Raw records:
────────────────────────────────────────

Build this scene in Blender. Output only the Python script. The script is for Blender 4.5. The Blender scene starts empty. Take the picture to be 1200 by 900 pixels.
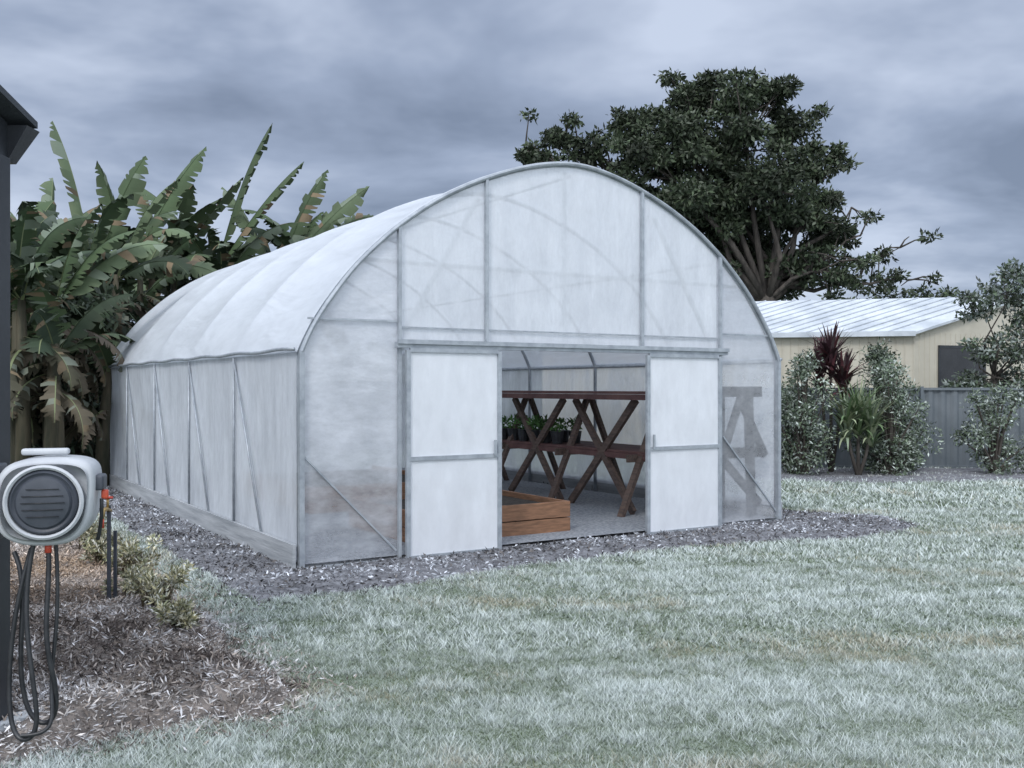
import bpy, math, random
import numpy as np
from mathutils import Vector, Matrix
rng=np.random.default_rng(7); random.seed(7)
sc=bpy.context.scene
sc.view_settings.view_transform='Standard'; sc.view_settings.look='None'; sc.view_settings.exposure=0
COL=sc.collection
H=1.6; F=802.0
def PX(px,Y): return (px-600)/F*Y
def PZ(py,Y): return H+(598-py)/F*Y
# ---------------- materials
def newmat(name):
    m=bpy.data.materials.new(name); m.use_nodes=True
    nt=m.node_tree; return m,nt,nt.nodes['Principled BSDF']
def ramp(nt,stops):
    r=nt.nodes.new('ShaderNodeValToRGB'); e=r.color_ramp.elements
    while len(e)<len(stops): e.new(0.5)
    for i,(p,c) in enumerate(stops): e[i].position=p; e[i].color=(*c,1)
    return r
def noise(nt,scale,detail=4,rough=.6,coord='Object',stretch=None):
    tc=nt.nodes.new('ShaderNodeTexCoord'); n=nt.nodes.new('ShaderNodeTexNoise')
    n.inputs['Scale'].default_value=scale; n.inputs['Detail'].default_value=detail; n.inputs['Roughness'].default_value=rough
    if stretch:
        mp=nt.nodes.new('ShaderNodeMapping'); mp.inputs['Scale'].default_value=stretch
        nt.links.new(tc.outputs[coord],mp.inputs[0]); nt.links.new(mp.outputs[0],n.inputs['Vector'])
    else: nt.links.new(tc.outputs[coord],n.inputs['Vector'])
    return n
def mat_noise(name,c1,c2,scale=5,rough=.7,metal=0,bump=.2,bscale=None,stretch=None,c3=None,p=(.35,.65)):
    m,nt,b=newmat(name)
    n=noise(nt,scale,stretch=stretch)
    st=[(p[0],c1),(p[1],c2)]
    if c3: st.append((.8,c3))
    r=ramp(nt,st); nt.links.new(n.outputs[0],r.inputs[0]); nt.links.new(r.outputs[0],b.inputs['Base Color'])
    b.inputs['Roughness'].default_value=rough; b.inputs['Metallic'].default_value=metal
    if bump:
        n2=noise(nt,bscale or scale*4,3,stretch=stretch); bp=nt.nodes.new('ShaderNodeBump'); bp.inputs['Strength'].default_value=bump; bp.inputs['Distance'].default_value=.02
        nt.links.new(n2.outputs[0],bp.inputs['Height']); nt.links.new(bp.outputs[0],b.inputs['Normal'])
    return m
def mat_attr(name,rough=.7,trans=.25,spec=.3):
    m,nt,b=newmat(name)
    a=nt.nodes.new('ShaderNodeAttribute'); a.attribute_name='Col'
    nt.links.new(a.outputs['Color'],b.inputs['Base Color']); b.inputs['Roughness'].default_value=rough
    b.inputs['Specular IOR Level'].default_value=spec
    return m
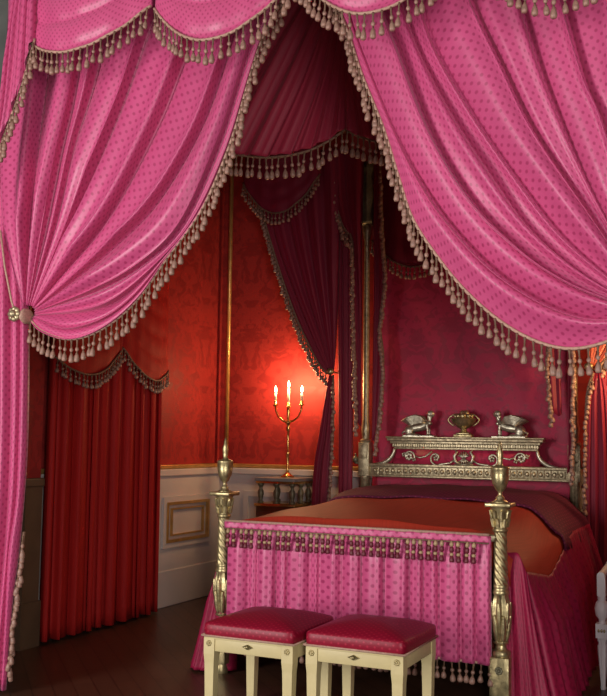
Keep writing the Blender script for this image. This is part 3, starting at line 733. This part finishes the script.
for s in (-1, 1):
    b = MB(); b.tube([(CXM+s*(0.078+0.052*math.sin(PI*k/10)), yb, z0+0.090+0.10*k/10) for k in range(11)], 0.006, 6); b.build('handle', M['gold'], bk)
rr = random.Random(3)
for k in range(13):
    a = 2*PI*k/9; q = 0.065 if k < 9 else 0.025
    b = MB(); b.ball((CXM+q*math.cos(a), yb+q*0.8*math.sin(a), z0+0.172+(0.022 if k >= 9 else 0)), rr.uniform(0.021, 0.029), nu=10, nv=7); b.build('fruit', M['gold'], bk)
# footboard: pink spotted cloth on a rail, fringe, hem tassels
FX0, FX1 = BX0+0.05, BX1-0.045
b = MB(); b.box((BX0, BYF-0.02, 0.90), (BX1, BYF+0.02, 0.938), bev=0.006); b.build('foot_rail', M['gold_pale'], bed)
b = MB(); rr = random.Random(15); cut = [0]
for _ in range(15): cut.append(cut[-1]+rr.uniform(0.55, 1.45))
cut = [c/cut[-1] for c in cut]
PP = [[Vector((FX0+(FX1-FX0)*c, BYF-0.03, z)) for z in (0.935, 0.70, 0.45, 0.24)] for c in cut]
strands(b, PP, nt=24, sub=9, amp=0.5, cap=0.05, fabric=0.155, minor=0.12, seed=15, top0=0.25, lean=0.25)
fb = b.build('footboard_cloth', M['pink_panel'], bed, thick=0.003)
fringe(fb, [Vector((FX0, BYF-0.076, 0.943)), Vector((XC, BYF-0.076, 0.943)), Vector((FX1, BYF-0.076, 0.943))], spacing=9, braid=0.009, bmat='braid', name='top_braid')
b = MB(); b.grid(lambda i, j: ((Vector((FX0+(FX1-FX0)*i/80, BYF-0.080-0.004*math.sin(i*1.1), 0.94-0.045*j/3))), ((FX1-FX0)*1.2*i/80, 0.05*j/3+0.02)), 81, 4)
vl = b.build('footboard_valance', M['pink_panel'], bed, thick=0.003)
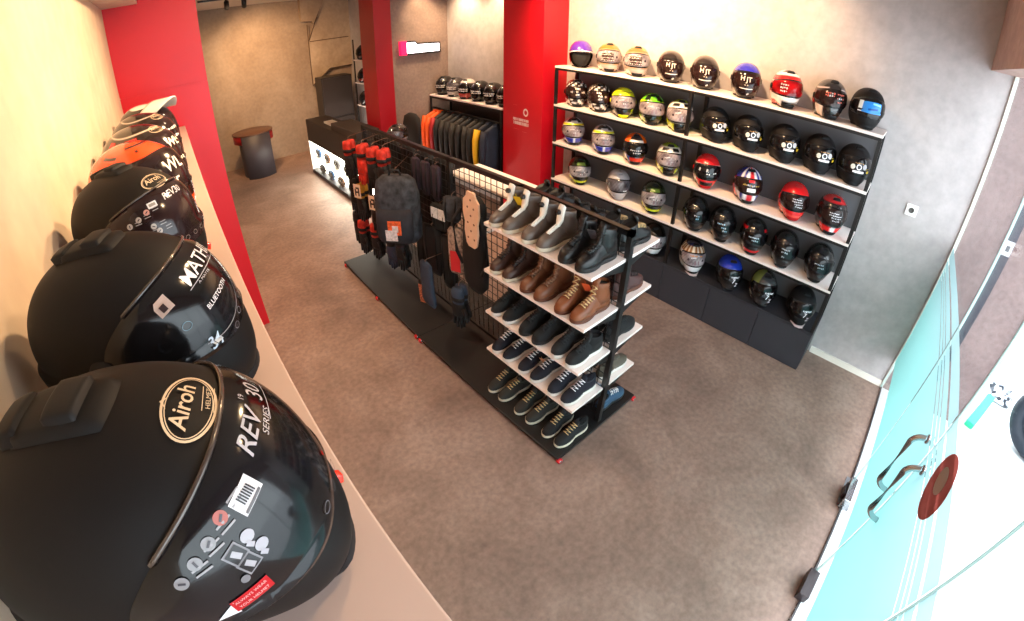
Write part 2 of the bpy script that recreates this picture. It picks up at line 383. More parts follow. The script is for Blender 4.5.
def decal(mb, txt, az0, el0, h, off, bold=0., shear=0., rot=0., mi=0, sx=1., col=None, vs=None, fs=None):
    """letters (or any flat outline) wrapped on the helmet; h = size in metres; rot turns baseline"""
    if vs is None: vs, fs = text2d(txt, bold, shear)
    d0 = dirs(np.array(az0*D2), np.array(el0*D2)); t1 = np.array([-math.sin(az0*D2), math.cos(az0*D2), 0]); t2 = np.cross(d0, t1)
    c, s = math.cos(rot), math.sin(rot); r0 = float(helm_r(d0))
    V = np.array(vs)*h/r0; V[:, 0] *= sx
    a = V[:, 0]*c - V[:, 1]*s; b = V[:, 0]*s + V[:, 1]*c
    D = d0 + a[:, None]*t1 + b[:, None]*t2; D /= np.linalg.norm(D, axis=1)[:, None]
    P = D*(helm_r(D) + off)[:, None]; P[:, 2] += HC
    mb.add(P, fs, mi, False, col)
def ringdecal(mb, az0, el0, rx, ry, w, off, rot=0., mi=0, col=None, n=40, fill=False):
    vs = []
    if fill:
        vs = [(rx*math.cos(2*PI*k/n), ry*math.sin(2*PI*k/n)) for k in range(n)] + [(0, 0)]
        fs = [(k, (k+1) % n, n) for k in range(n)]
    else:
        for k in range(n): a = 2*PI*k/n; vs += [(rx*math.cos(a), ry*math.sin(a)), ((rx-w)*math.cos(a), (ry-w)*math.sin(a))]
        fs = [(2*k, 2*k+1, (2*k+3) % (2*n), (2*k+2) % (2*n)) for k in range(n)]
    decal(mb, None, az0, el0, 1., off, rot=rot, mi=mi, col=col, vs=vs, fs=fs)
def rectdecal(mb, az0, el0, w, h, off, rot=0., mi=0, col=None, k=4):
    vs = [(-w/2 + w*i/k, -h/2 + h*j/k) for j in range(k+1) for i in range(k+1)]
    decal(mb, None, az0, el0, 1., off, rot=rot, mi=mi, col=col, vs=vs, fs=grid_faces(k+1, k+1))

PAINT = vcol_mat('helmet_paint_gloss', .25, coat=.7)
PAINTM = vcol_mat('helmet_paint_matte', .6, spec=.22)
VISM = vcol_mat('helmet_visor_gloss', .14, coat=.1, spec=.3)
LINER = mat('helmet_liner', '141416', .9)
HTRIM = mat('helmet_trim', '101012', .6)

def shell(design, N, M, kind):
    az = np.linspace(-PI, PI, N, endpoint=False); el = np.linspace(-PI/2, PI/2, M)
    A, E = np.meshgrid(az, el); P = surf(A, E).reshape(-1, 3); a = A.ravel()/D2; e = E.ravel()/D2
    col = paint(design, a, e, P)
    col[(e < -40) & (P[:, 2] < .003)] = lin('0c0c0d')
    fs = grid_faces(N, M, True)
    if kind == 'jet':
        cut = (np.abs(a) < 68) & (e < 12 - .0016*np.minimum(a*a, 4000)) & (P[:, 2] > -.1)
        fs = [f for f in fs if not all(cut[i] for i in f)]
    mb = MB(); mb.add(P, fs, 0, True, [tuple(c) for c in col])
    return mb
def paint(design, a, e, P):
    col = np.tile(np.array(lin(design[0])), (len(a), 1)); y = P[:, 1]; x = P[:, 0]; z = P[:, 2]
    aa = np.abs(a)
    env = dict(a=a, e=e, aa=aa, x=x, y=y, z=z, ay=np.abs(y), sin=np.sin, cos=np.cos, abs=np.abs)
    for expr, c in design[1:]:
        col[eval(expr, {'__builtins__': {}}, env)] = lin(c)
    return col
def marks(mb, rows, off, seed, c1='e8e4e0', az_lim=30, hgt=.010):
    """rows of small pale print patches on a visor: (elevation, azimuth from, azimuth to)"""
    r = random.Random(seed)
    for el, a0, a1 in rows:
        a = a0
        while a < a1:
            w = r.uniform(2.2, 5.)
            rectdecal(mb, a + w/2, el + r.uniform(-.6, .6), w*D2*.14, hgt*r.uniform(.6, 1.3), off, col=lin(c1 if r.random() < .8 else 'b8b4b8'), k=2)
            a += w + r.uniform(1., 2.4)

def trim_ring(N=48, off=.001, r=.0045):
    els = np.linspace(-80, -15, 120)*D2; pts = []
    for k in range(N):
        a = 2*PI*k/N - PI; P = surf(np.full_like(els, a), els, off); i = int(np.argmax(P[:, 2] > .0065)); pts.append(P[i])
    pts.append(pts[0]); pts.append(pts[1]); return MB().tube(pts, r, 6, cap=False)

def make_helmet(label, loc, yaw, design, visor='smoke', kind='full', group=None, name='helmet', matte=False, hi=False, extras=None, seed=1, vents=True, vent_col='17171a', vis=None, sc=(1, 1, 1)):
    t = thing(name, label, 'helmet', (loc[0], loc[1], loc[2] + .0015), yaw, group); t.scale = sc
    N, M = (112, 72) if hi else (60, 38)
    shell(design, N, M, kind).build('shell', PAINTM if matte else PAINT, t)
    trim_ring(48 if hi else 32).build('neck_trim', HTRIM, t)
    bubble = kind == 'bubble'
    wa, e0, he, bend = (82, 8, 23, -6) if kind != 'bubble' else (78, -4, 34, -2)
    rk = .35
    if hi: wa, e0, he, bend, rk = vis or (84, 19.5, 25, -8, .9)
    if kind == 'jet':
        mb = MB()
        az = np.linspace(-PI, PI, 48, endpoint=False); el = np.linspace(-PI/2, PI/2, 28); A, E = np.meshgrid(az, el)
        P = surf(A, E, -.022).reshape(-1, 3); P[:, 2] = np.maximum(P[:, 2], .004); mb.add(P, grid_faces(48, 28, True), 0, True); mb.build('liner', LINER, t)
        pts = [surf(np.array(x*D2), np.array((14 - .0016*min(x*x, 4000))*D2), .002) for x in range(-68, 69, 4)]
        MB().tube(pts, .006, 8).build('edge_trim', mat('white_edge', 'e8e4ee', .4), t)
        return t
    VC = {'smoke': ('0b0b0d', '16161a'), 'chrome': ('a49ea2', '6a646a'), 'pale': ('a69ca0', '645a60'), 'red': ('b01218', '5a0a10'), 'brown': ('2a1a18', '1a1012'), 'blue': ('2a6fd0', '5ab0f0'), 'silver': ('6f6a72', '3a373c'), 'clear': ('1c1214', '2a1c1e')}
    c0, c1 = VC[visor]; r = np.random.default_rng(seed)
    def vc(a, e, u, v):
        k = .5 + .5*np.sin(a*.09 + seed) * np.cos(e*.15 + seed*2)
        if visor in ('chrome', 'pale', 'silver'): k = np.clip(k + .35*np.sin(a*.5 + seed)*np.sin(e*.4), 0, 1)
        q_ = np.array(lin(c0))*(1-k[:, None]) + np.array(lin(c1))*k[:, None]
        if not hi: q_[(np.abs(u) > .86) | (np.abs(v) > .80)] = lin('151517')
        return q_
    mb = MB(); patch(mb, 0, e0, wa, he, .0045, 48 if hi else 30, 26 if hi else 16, 0, vc, rnd=rk, bend=bend)
    if visor in ('pale', 'chrome') and kind == 'full' and not hi:  # painted reflections: dark ovals, centre blotches and a light streak
        for a_ in (-27, 25): ringdecal(mb, a_, 5, .011, .013, 0, .0056, col=lin('3a3038'), fill=True, n=14)
        for a_, w_ in ((-2, .016), (9, .010)): rectdecal(mb, a_, -1, w_, .034, .0057, col=lin('7a6068'), k=2)
        rectdecal(mb, -10, 14, .05, .008, .0057, rot=.2, col=lin('d8d0d4'), k=2)
    if extras and 'visor' in extras: extras['visor'](mb)
    mb.build('visor', VISM, t)
    sh = t.children[0]
    if hi or visor != 'x':
        pv = MB()
        for sgn in (1, -1):
            pv = MB(); patch(pv, sgn*88, 5 if hi else 3, 10, 10, .006, 10, 10, 0, lin(vent_col), rnd=1.); pv.build('visor_pivot', PAINTM, t)
    if vents:
        v = MB(); patch(v, 0, -36, 17, 6, .007, 12, 6, 0, lin(vent_col), rnd=.6)
        if not bubble: v.build('chin_vent', PAINTM, t)
        v = MB(); patch(v, 0, 60, 13, 7, .009, 10, 6, 0, lin(vent_col), rnd=.5)
        if not hi: v.build('top_vent', PAINTM, t)
    if extras and 'more' in extras: extras['more'](t)
    return t
def add_peak(t, col):
    """sun peak of an adventure helmet"""
    s, q = np.meshgrid(np.linspace(-1, 1, 18), np.linspace(0, 1, 8))
    az = s*62*(1-.25*q)*D2; el = (38 + 14*(1-s*s))*D2
    P = surf(az, el, .006); P[..., 0] += q*.125*(1 - .35*s*s) - .015; P[..., 2] += .006*q*(1 - .5*s*s) + .020*(1-s*s) + .008
    P2 = P.copy(); P2[..., 2] -= .006
    n, m = 18, 8; V = np.concatenate([P.reshape(-1, 3), P2.reshape(-1, 3)]); f = grid_faces(n, m); k = n*m
    fs = f + [tuple(i + k for i in q_[::-1]) for q_ in f]
    rim = [i for i in range(n)] + [j*n + n-1 for j in range(1, m)] + [(m-1)*n + i for i in range(n-2, -1, -1)] + [j*n for j in range(m-2, 0, -1)]
    fs += [(rim[i], rim[(i+1) % len(rim)], rim[(i+1) % len(rim)]+k, rim[i]+k) for i in range(len(rim))]
    mb = MB(); mb.add(V, fs, 0, True, lin(col)); mb.build('peak', PAINT, t)

# ---- the long wall shelf with the close-up helmets
SZ = 1.75
ls = MB().box(XL, -.012, YG + .06, PY, SZ - .04, SZ, 0, .003)
t = thing('wall_shelf', 'long beige wall shelf carrying the close up helmets, ending at red pillar', 'shelf', (0, 0, 0))
ls.build('board', mat('beige_shelf', 'b7a29a', .5, noise=.05, nscale=2), t)
for yy in (.0, .8, 1.6, 2.4, 3.2): MB().box(XL, -.12, yy - .006, yy + .006, SZ - .16, SZ - .04).build('bracket', BLACKSTEEL, t)

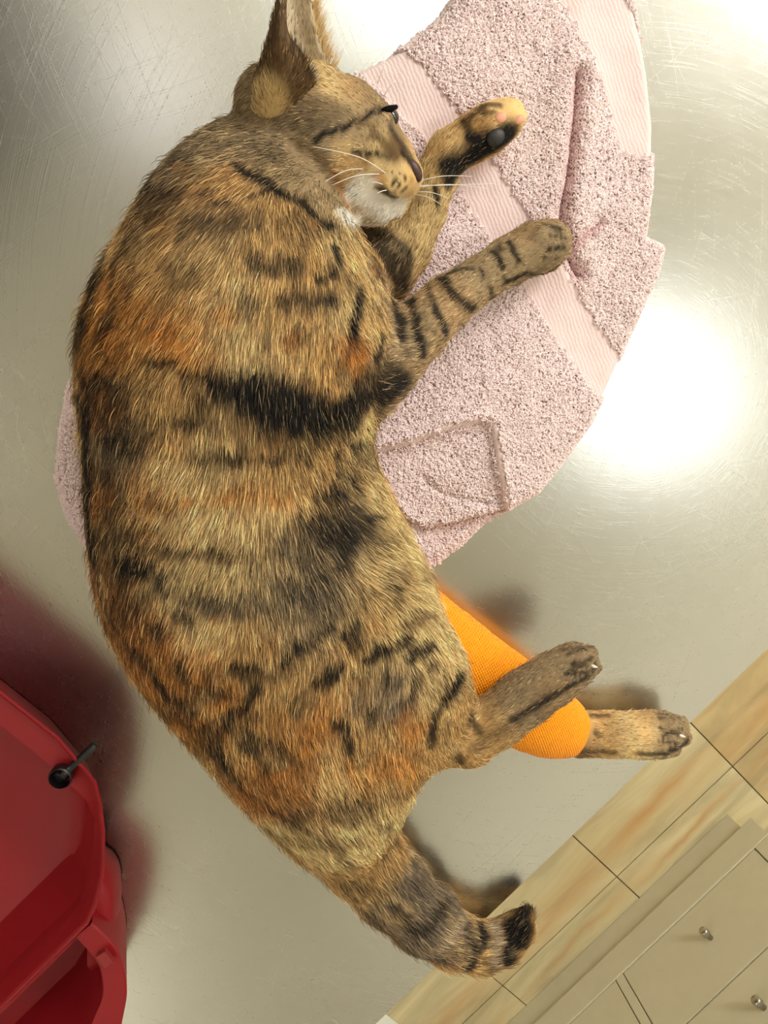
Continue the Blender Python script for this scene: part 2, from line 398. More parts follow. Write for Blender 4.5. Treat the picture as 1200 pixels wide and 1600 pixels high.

────────────────────────────────────────

To do:
Gather each line holding the string "parts".

Expected output:
Write part 2 of the bpy script that recreates this picture. It picks up at line 383. More parts follow. The script is for Blender 4.5.
Continue the Blender Python script for this scene: part 2, from line 398. More parts follow. Write for Blender 4.5. Treat the picture as 1200 pixels wide and 1600 pixels high.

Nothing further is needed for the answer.